Recent data issued by industrial real estate firm CBRE in its U.S. Industrial Availability Index continues to highlight the decline of the average availability rate for United States-based warehouses and distribution centers, with the third quarter rate heading down ten basis points to 7.7, its lowest availability rate going back to 2001.
CBRE said that this most recent decline is paced by strong demand again outpacing new supply, which is far from a new trend or pattern, as the rate has fallen in 28 of the past 29 quarters, with the lone exception coming in the first quarter of 2017. And it defines availability as the full amount of space available for lease, which includes vacant space and currently occupied space being marketed for occupation by other users.
For the third quarter, CBRE found that 33 of the U.S. markets it tracks saw industrial availability declines, while 24 markets saw increases, and eight saw no change.
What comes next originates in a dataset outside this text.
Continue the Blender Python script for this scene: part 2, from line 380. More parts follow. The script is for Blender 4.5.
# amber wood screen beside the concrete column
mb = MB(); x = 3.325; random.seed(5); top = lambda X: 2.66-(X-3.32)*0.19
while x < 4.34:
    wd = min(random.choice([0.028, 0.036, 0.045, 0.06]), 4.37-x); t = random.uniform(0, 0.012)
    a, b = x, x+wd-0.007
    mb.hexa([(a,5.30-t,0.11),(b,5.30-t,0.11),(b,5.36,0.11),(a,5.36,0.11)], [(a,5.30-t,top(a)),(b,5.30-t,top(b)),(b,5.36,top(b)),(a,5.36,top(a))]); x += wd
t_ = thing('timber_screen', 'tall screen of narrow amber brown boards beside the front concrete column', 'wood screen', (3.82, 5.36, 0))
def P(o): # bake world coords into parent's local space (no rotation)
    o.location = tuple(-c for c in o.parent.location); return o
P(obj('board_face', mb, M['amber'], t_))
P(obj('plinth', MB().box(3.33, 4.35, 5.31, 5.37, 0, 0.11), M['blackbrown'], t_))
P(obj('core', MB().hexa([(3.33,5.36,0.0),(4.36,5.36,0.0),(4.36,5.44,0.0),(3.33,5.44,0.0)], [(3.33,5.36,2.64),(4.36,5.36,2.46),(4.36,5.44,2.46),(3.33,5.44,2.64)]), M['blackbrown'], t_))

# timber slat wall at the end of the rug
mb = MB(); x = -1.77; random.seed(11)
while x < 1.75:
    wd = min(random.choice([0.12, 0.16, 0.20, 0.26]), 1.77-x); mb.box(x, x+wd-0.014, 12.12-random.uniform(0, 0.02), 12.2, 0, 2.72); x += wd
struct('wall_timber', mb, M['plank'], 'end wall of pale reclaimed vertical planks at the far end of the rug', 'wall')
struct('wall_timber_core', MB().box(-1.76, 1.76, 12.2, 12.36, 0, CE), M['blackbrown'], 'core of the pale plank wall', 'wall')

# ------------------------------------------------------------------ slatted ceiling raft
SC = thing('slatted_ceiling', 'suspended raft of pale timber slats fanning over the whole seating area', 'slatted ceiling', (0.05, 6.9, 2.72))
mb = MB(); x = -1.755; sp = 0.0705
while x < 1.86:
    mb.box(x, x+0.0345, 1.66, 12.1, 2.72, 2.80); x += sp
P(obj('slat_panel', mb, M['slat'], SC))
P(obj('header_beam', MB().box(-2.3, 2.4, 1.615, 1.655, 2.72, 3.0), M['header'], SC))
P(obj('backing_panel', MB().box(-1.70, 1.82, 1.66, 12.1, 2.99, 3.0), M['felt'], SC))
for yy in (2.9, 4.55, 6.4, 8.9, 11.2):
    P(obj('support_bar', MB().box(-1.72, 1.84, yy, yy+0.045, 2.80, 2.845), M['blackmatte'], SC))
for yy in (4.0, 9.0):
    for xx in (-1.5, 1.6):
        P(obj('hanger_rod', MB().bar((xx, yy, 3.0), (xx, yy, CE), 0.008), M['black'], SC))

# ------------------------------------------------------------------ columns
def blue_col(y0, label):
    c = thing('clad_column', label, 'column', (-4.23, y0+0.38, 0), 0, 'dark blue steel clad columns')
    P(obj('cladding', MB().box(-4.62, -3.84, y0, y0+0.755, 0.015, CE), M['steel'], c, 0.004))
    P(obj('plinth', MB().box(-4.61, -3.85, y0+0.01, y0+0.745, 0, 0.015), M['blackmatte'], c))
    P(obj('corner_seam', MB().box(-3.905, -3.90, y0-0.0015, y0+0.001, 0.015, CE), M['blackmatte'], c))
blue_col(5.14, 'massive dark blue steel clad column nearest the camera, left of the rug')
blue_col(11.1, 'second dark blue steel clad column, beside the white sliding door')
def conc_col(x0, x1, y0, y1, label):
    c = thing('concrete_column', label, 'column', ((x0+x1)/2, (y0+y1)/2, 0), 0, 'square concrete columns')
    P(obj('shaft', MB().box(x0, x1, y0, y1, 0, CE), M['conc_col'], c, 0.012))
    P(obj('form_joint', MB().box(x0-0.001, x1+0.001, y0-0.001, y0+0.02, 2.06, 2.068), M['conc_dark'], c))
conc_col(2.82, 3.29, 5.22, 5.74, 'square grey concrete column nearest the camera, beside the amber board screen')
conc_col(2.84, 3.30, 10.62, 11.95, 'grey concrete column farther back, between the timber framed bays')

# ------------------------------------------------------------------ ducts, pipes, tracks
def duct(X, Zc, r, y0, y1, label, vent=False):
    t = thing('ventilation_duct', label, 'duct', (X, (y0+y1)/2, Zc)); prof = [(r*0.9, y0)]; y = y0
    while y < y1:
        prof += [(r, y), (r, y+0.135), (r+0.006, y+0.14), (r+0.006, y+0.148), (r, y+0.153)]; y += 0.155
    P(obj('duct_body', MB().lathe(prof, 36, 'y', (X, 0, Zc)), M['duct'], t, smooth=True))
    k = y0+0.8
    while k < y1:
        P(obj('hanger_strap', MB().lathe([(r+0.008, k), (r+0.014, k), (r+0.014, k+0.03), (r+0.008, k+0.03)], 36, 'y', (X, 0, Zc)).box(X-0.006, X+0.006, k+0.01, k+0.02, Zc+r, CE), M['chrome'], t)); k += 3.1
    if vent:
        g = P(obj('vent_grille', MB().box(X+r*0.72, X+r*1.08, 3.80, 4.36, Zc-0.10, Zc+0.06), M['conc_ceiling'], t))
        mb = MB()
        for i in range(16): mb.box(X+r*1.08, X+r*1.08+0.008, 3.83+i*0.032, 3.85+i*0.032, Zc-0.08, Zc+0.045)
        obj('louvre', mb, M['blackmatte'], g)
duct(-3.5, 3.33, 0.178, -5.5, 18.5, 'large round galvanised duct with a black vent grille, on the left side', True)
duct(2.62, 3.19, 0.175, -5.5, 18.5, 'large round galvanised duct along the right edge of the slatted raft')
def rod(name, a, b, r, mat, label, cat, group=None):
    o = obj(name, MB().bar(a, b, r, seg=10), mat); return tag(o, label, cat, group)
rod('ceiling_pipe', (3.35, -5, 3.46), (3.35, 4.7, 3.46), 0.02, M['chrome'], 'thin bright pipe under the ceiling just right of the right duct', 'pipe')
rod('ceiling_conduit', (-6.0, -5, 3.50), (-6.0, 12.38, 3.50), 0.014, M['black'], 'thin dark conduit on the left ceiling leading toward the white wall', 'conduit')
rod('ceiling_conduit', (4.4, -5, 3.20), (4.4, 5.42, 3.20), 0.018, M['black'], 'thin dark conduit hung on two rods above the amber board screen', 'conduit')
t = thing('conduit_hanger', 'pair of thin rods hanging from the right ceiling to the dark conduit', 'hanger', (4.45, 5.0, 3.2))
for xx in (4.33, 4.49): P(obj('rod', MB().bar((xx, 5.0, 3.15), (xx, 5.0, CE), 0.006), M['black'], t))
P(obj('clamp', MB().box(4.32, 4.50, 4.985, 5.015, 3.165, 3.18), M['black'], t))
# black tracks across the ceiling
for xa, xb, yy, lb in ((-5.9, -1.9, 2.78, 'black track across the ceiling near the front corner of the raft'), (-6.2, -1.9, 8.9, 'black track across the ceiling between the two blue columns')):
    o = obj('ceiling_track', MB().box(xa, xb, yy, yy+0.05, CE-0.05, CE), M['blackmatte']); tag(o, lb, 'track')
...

An example of the tight warehouse and distribution center availability is CBRE’s third-quarter net absorption of industrial space, which it views as a “proxy for demand,” came in a 61 million square-feet, which it stated is slightly less than the two-year average of 64 million square-feet, while third-quarter construction completions of 51 million square-feet topped the two-year average for new supply of 47 million square-feet.
“In all, the industrial sector continues to show strong fundamentals, with demand remaining strong and supply steadily catching up to meet demand,” CBRE said. “From a macroeconomic perspective, the continued strength domestic market fundamentals-a labor market that is at or near full-employment, expectations of faster wage growth given the tight labor market, and resilient consumer activity-mean that the industrial sector still has some ways to go.”
CBRE Americas Chief Economist Jeffrey Havsy told Logistics Management that the key drivers for the current average availability rate are the continued strength of the economy and the continued growth of e-commerce.
While economic fundamentals appear to be in a good place, Havsy explained that it speaks to the impact that logistics and supply chain-specific things have on economic momentum.
“The last mile and e-commerce have a huge impact on the strong absorption numbers the past few years,” he said. The solid economy would have led to good absorption numbers, but the change in logistics driven by ecommerce have led to absorption much stronger than it otherwise would have been.”
Havsy added that while there is some more room to run for this current pattern of tight availability to continue, he said that things do appear to be nearing the end of the cycle.
That was driven home in the report, with CBRE saying that as completions have moved past the 50 million square-feet mark twice in the last four quarters, when that happens, on a historical basis, the availability rate has flattened out for some time before increasing.